The evidence against the appellant was circumstantial. There was no direct evidence that he conspired or planned to commit the robbery with any of the people who were involved with the robbery.

The evidence against the appellant consist of recovery of an amount of K4,600.00 which was found in a parcel at the appellant’s residence. In a record of interview conducted with the appellant on 17 May 1993, the appellant gave the following answers;

“Q23. Now that the Police came to know that you have received some share of the money that was robbed from the SP Bank Waigani, can you tell who did you actually plan and made arrangements to rob the SP Bank?

Ans. I just know him by EBI from Highlands

Q24. Can you tell me what you have told him and discuss with him?

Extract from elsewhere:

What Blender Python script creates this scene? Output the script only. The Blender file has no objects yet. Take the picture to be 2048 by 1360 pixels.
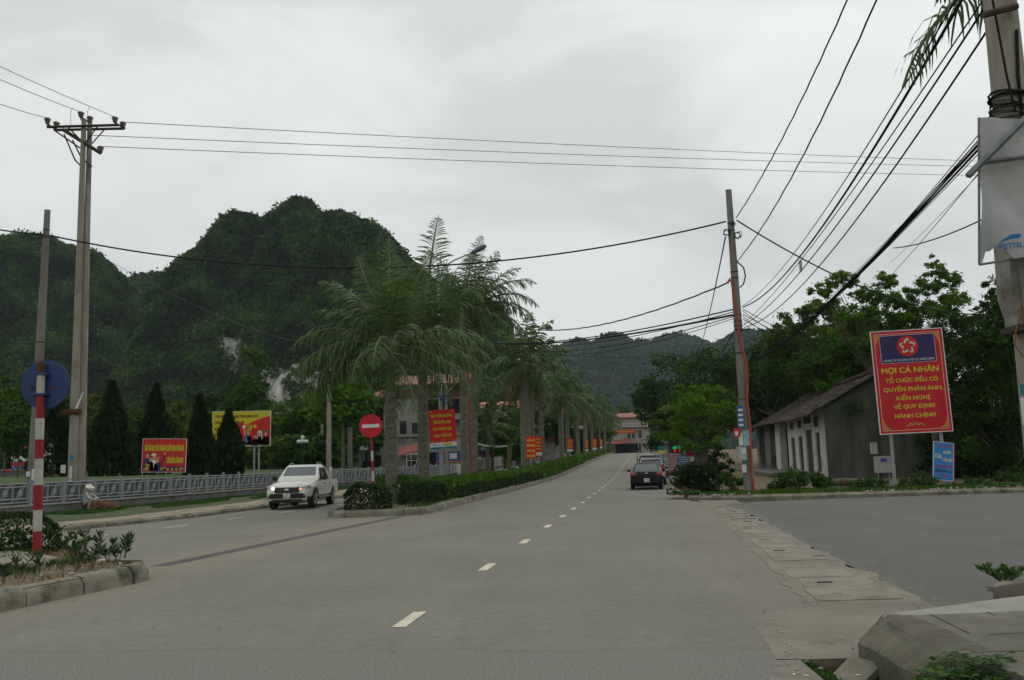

Ans: Sometimes at the end of last year I have applied for a loan of k400.00 to fix my electric wirings in my house but the loan was declined. Then I applied for a loan of K2,000.00 to pay for my Airfares to go home for three weeks holiday. But again this loan was declined. When two of my loans were declined I feel very bad. Then I find ways of harming the Bank, because I have been a old staff. Two weeks ago I remember coming from the Bank for lunch and I saw EBI standing at the front of the bank. Then spending lunch hour I told him about my personal feelings and discussed if he could rob the Bank. The he went away”.

He was further questioned:

Q38. Who actually came to give the K4,600.00 cash your share?

Ans. A hirecar from Granville Motel stopped few metres away from house, s I with two other of my friends went to check and one of the men asked if I am Max and I said yes, and he gave me a plastic K4,600.00”

Then in another question:

Q40 You seems this driver and his crew to be strangers, but why did they come to give you the money?

Ans. I thought that was my share.”

Taking all this evidence into account, it was open to the trial judge to find the appellant guilty of the offence of robbery. We cannot find any error in the decision of the trial judge.

As the appellant has not appealed against the sentence of seven years, we would dismiss the appeal and confirm the sentence.